==== Material provided ====

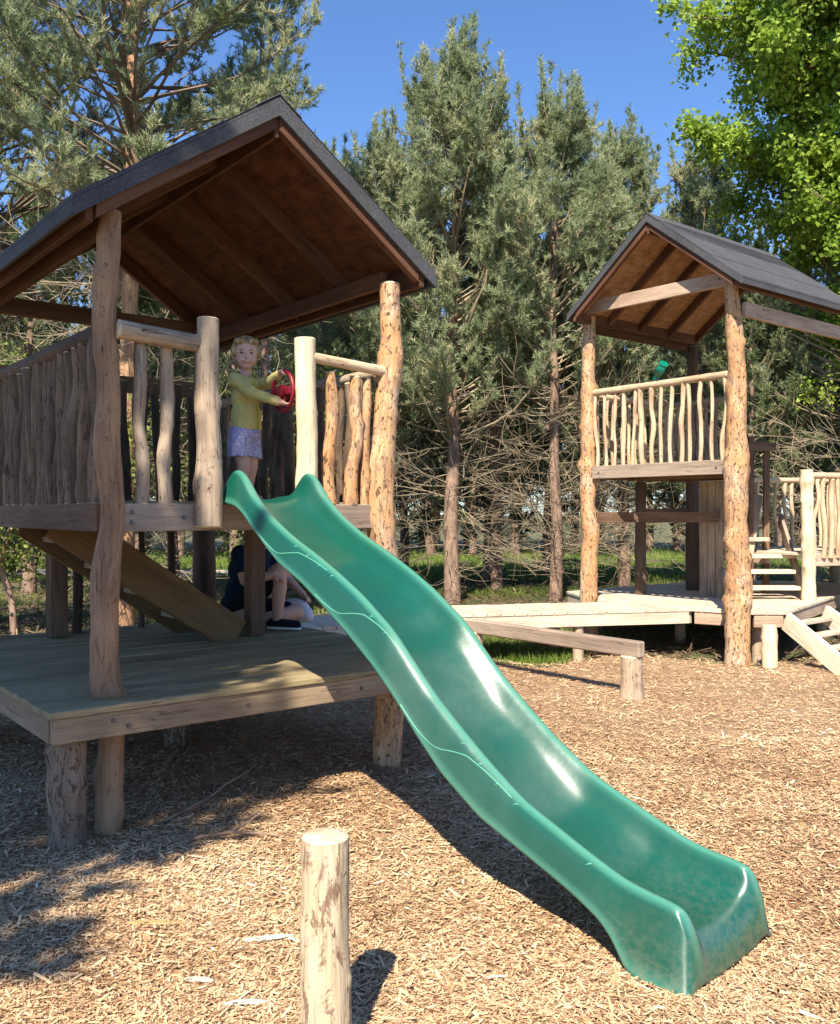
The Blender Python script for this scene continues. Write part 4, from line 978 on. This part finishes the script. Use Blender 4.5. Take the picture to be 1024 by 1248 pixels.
# --- child on the platform: x forward, y to her left
CH = empty('person', P1+U*.985+Vv*.53+Vector((0, 0, FZ)), R(-24))
tag(CH, 'small fair haired child in a yellow cardigan and lilac patterned shorts turning a red wheel', 'person')
toL = CH.matrix_basis.inverted() if False else (Matrix.Translation(CH.location) @ Matrix.Rotation(R(-24), 4, 'Z')).inverted()
wheelc = Vector(sw.location)
tR = toL @ (wheelc-Vv*.075+Vector((0, 0, -.09))-U*.0)      # hand low on the near side of the rim
tL = toL @ (wheelc-Vv*.02+Vector((0, 0, .112)))
hx = Vector((.015, 0, 0))
sh = {-1: Vector((.0, -.098, .70)), 1: Vector((.015, .098, .70))}
def elbow(a, b, L1, L2, drop):
    v = b-a; D = min(v.length, (L1+L2)*.985); u = v.normalized(); x = (L1*L1-L2*L2+D*D)/(2*D); h = math.sqrt(max(0, L1*L1-x*x))
    drop = Vector(drop); drop = (drop-u*drop.dot(u)).normalized(); return a+u*x+drop*h
bd = MB()
# legs and feet
for s in (-1, 1):
    hip = Vector((-.005, .048*s, .37)); kn_ = Vector((.012+.02*(s < 0), .05*s, .21)); an = Vector((-.012+.03*(s < 0), .05*s, .045))
    bd.chain([hip, hip.lerp(kn_, .5), kn_, kn_.lerp(an, .35)+Vector((-.006, 0, 0)), an], [.058, .050, .038, .036, .024])
    bd.cap(an+Vector((-.015, 0, -.02)), .022, an+Vector((.07, .005*s, -.028)), .018)
# trunk
bd.ell((0, 0, .40), (.066, .086, .065)); bd.ell((.008, 0, .47), (.064, .076, .08)); bd.ell((.004, 0, .56), (.056, .070, .09)); bd.ell((0, 0, .655), (.050, .082, .060))
bd.cap((0, 0, .70), .034, (.012, -.004, .765), .032)
# arms
arm = {}
for s, tgt in ((-1, tR), (1, tL)):
    d0 = (tgt-sh[s]).normalized(); wr = tgt-d0*.050
    e = elbow(sh[s], wr, .155, .135, (-.25, .3*s, -1)); arm[s] = (sh[s], e, wr)
    bd.chain([sh[s], sh[s].lerp(e, .5), e, e.lerp(wr, .35), wr], [.036, .031, .026, .025, .017])
    fd_ = (wr-e).normalized(); pn = Vector((.2, .25 if s < 0 else -.45, .6 if s < 0 else -.9)); hand.pn = tuple(pn)
    hand(bd, wr, (tgt-wr).normalized()*.8+fd_*.4, pn, .74, .8, -s)
# head, turned to the camera
hq = Matrix.Rotation(R(-52), 3, 'Z') @ Matrix.Rotation(R(4), 3, 'Y'); hc = Vector((.012, -.006, .855))
H = lambda x, y, z: hc+hq @ Vector((x, y, z))
bd.ell(H(-.008, 0, .018), (.086, .072, .084), hq, 18, 12); bd.ell(H(.020, 0, -.028), (.058, .056, .058), hq, 16, 10); bd.ell(H(.042, 0, -.066), (.026, .028, .022), hq)
for s in (-1, 1):
    bd.ell(H(.048, .030*s, -.034), (.026, .024, .024), hq); bd.ell(H(-.004, .072*s, -.012), (.012, .008, .019), hq)
bd.ell(H(.078, 0, -.018), (.013, .010, .011), hq, 10, 8); bd.cap(H(.074, 0, .008), .006, H(.080, 0, -.014), .008)
bd.cap(H(.070, -.016, -.045), .006, H(.070, .016, -.045), .006)
def face(v, n):
    q = hq.transposed() @ (v-hc)
    if q.x > .03:
        for s in (-1, 1):
            d = (q.y-.029*s)**2/.0147**2+(q.z-.006)**2/.0105**2
            if d < 4: v = v-hq @ Vector((.0065*math.exp(-d), 0, 0))
        d = q.y**2/.024**2+(q.z+.046)**2/.006**2
        if d < 4: v = v-hq @ Vector((.004*math.exp(-d), 0, 0))
    return v
body = bd.voxel('body', M['skin'], CH, .0052, 3, face)
eyem = plain('eye_dark', (.05, .035, .03), .3, .05, 20, .5); lip = plain('lip', (.50, .16, .14), .5, .05); teeth = plain('teeth', (.8, .76, .7), .35, .03)
for s in (-1, 1):
    mb = MB(); mb.ell(H(.0715, .029*s, .005), (.006, .0095, .0045), hq, 10, 7); mb.build('eye', eyem, body, smooth=True)
    mb = MB(); mb.tube([H(.074, .016*s, .020), H(.077, .029*s, .024), H(.068, .042*s, .019)], .0022, .0016, 5); mb.build('eyebrow', plain('brow', (.30, .19, .10), .9), body, smooth=True)
mb = MB(); mb.tube([H(.066, -.024, -.040), H(.076, -.012, -.047), H(.079, 0, -.049), H(.076, .012, -.047), H(.066, .024, -.040)], .0048, .0048, 6, cap=True); mb.build('mouth', lip, body, smooth=True)
mb = MB(); mb.tube([H(.072, -.016, -.0435), H(.0800, -.007, -.0465), H(.0805, .007, -.0465), H(.072, .016, -.0435)], .0028, .0028, 6, cap=True); mb.build('teeth', teeth, body, smooth=True)
# hair: short, fair, with strands
hm, nt, b = mat('fair_hair'); tc = nt.nodes.new('ShaderNodeTexCoord'); n_ = nz(nt, mapped(nt, tc.outputs['Object'], (70, 70, 14)), 1, 4, .6, .5)
nt.links.new(ramp(nt, n_, [(.3, (.17, .10, .045)), (.5, (.34, .22, .10)), (.7, (.52, .37, .19))]), b.inputs['Base Color']); b.inputs['Roughness'].default_value = .55
hr = MB()
hr.ell(H(-.018, 0, .030), (.088, .079, .082), hq, 18, 12); hr.ell(H(-.042, 0, -.012), (.058, .070, .070), hq, 16, 10)
for s in (-1, 1): hr.ell(H(.006, .068*s, .022), (.034, .014, .042), hq); hr.ell(H(.046, .034*s, .074), (.034, .036, .020), hq)
def hairdisp(v, n):
    q = hq.transposed() @ (v-hc); a = math.atan2(q.y, q.x)
    return v+n*(.0035*math.sin(a*26+noise.noise(q*30)*4)+.004*noise.noise(q*45))
def hclip(v, n):
    v = hairdisp(v, n); q = hq.transposed() @ (v-hc)
    if q.x > .045 and q.z < .052: v = hc+hq @ Vector((.045-(q.x-.045)*.8, q.y*.9, q.z))
    return v
hr.voxel('hair', hm, body, .006, 2, hclip)
# cardigan
cg = MB()
cg.ell((.004, 0, .685), (.070, .106, .055)); cg.ell((.006, 0, .60), (.078, .094, .10)); cg.ell((.012, 0, .50), (.086, .100, .095)); cg.ell((.006, 0, .445), (.090, .106, .060))
for s in (-1, 1):
    a, e, w = arm[s]; cg.chain([a, a.lerp(e, .5), e, e.lerp(w, .4), e.lerp(w, .80)], [.043, .037, .033, .031, .027])
def cgd(v, n): return v+n*(.006*noise.noise(v*16)+.003*noise.noise(Vector((v.x*30, v.y*30, v.z*60))))
card = cg.voxel('cardigan', fabric('yellow_knit', (.58, .50, .19)), CH, .0065, 3, cgd)
mb = MB()
for k in range(4): mb.ell((.097-.004*abs(k-1.5)-.02*(k == 3), -.012, .47+.055*k), (.004, .007, .007))
mb = MB(); pts = [Vector((.102, -.01, .42)), Vector((.104, -.01, .50)), Vector((.095, -.01, .60)), Vector((.074, -.01, .69)), Vector((.045, -.01, .735))]
mb.tube(pts, .006, .006, 6); mb.build('button_band', fabric('yellow_trim', (.50, .42, .06)), card, smooth=True)
# shorts
sk = MB()
sk.ell((0, 0, .40), (.092, .106, .06))
for s in (-1, 1): sk.chain([(0, .045*s, .40), (.002, .052*s, .32), (.004, .055*s, .265)], [.068, .068, .070])
def skd(v, n):
    if v.z < .262: v = Vector((v.x, v.y, .262))
    return v+n*(.006*math.sin(math.atan2(v.y, v.x)*11)*max(0, (.40-v.z)/.14)+.003*noise.noise(v*25))
sk.voxel('shorts', fabric('lilac_print', (.34, .32, .52), (.62, .58, .72), 75), CH, .0065, 2, skd)
# shoes
for s in (-1, 1):
    an = Vector((-.012+.03*(s < 0), .05*s, .045)); mb = MB(); mb.cap(an+Vector((-.018, 0, -.020)), .027, an+Vector((.075, .005*s, -.024)), .023)
    mb.voxel('shoe', plain('shoe_pink', (.45, .2, .25), .6), CH, .006, 2, lambda v, n: Vector((v.x, v.y, max(v.z, .0))))

# --- adult sitting on the low deck, x forward (towards picture right)
AD = empty('person', (-1.33, 6.86, .645), R(-20))
tag(AD, 'adult in a dark navy top sitting under the near hut with one knee raised', 'person')
ab = MB()
hipc = Vector((0, 0, .12)); chest = Vector((.07, 0, .52)); neck = Vector((.14, 0, .66)); headc = Vector((.22, 0, .76))
ab.ell(hipc, (.15, .18, .13)); ab.ell((.02, 0, .26), (.125, .155, .14)); ab.ell((.05, 0, .42), (.13, .175, .15)); ab.ell((.08, 0, .54), (.11, .19, .10))
ab.cap(chest+Vector((.04, 0, .06)), .065, headc-Vector((.02, 0, .06)), .055); ab.ell(headc+Vector((.01, 0, .02)), (.10, .078, .105)); ab.ell(headc+Vector((.06, 0, -.04)), (.055, .055, .06))
# near leg: knee up, foot flat; far leg folded flat
nk = Vector((.36, -.10, .435)); nf = Vector((.34, -.10, .07))
ab.chain([(.03, -.10, .12), (.20, -.11, .30), nk, nk+Vector((-.0, 0, -.13)), nf], [.095, .080, .056, .055, .036])
fk = Vector((.36, .16, .10)); ff = Vector((.14, -.16, .06))
ab.chain([(.03, .10, .10), fk, (.26, .0, .075), ff], [.09, .058, .050, .034]); ab.cap(ff, .035, ff+Vector((-.07, -.08, -.02)), .026)
ab.cap((-.02, -.12, .09), .075, (.20, -.20, .075), .06)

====

**Short problem**
Extract each line holding the string "picture".

**Final result**
The Blender Python script for this scene continues. Write part 4, from line 978 on. This part finishes the script. Use Blender 4.5. Take the picture to be 1024 by 1248 pixels.
# --- adult sitting on the low deck, x forward (towards picture right)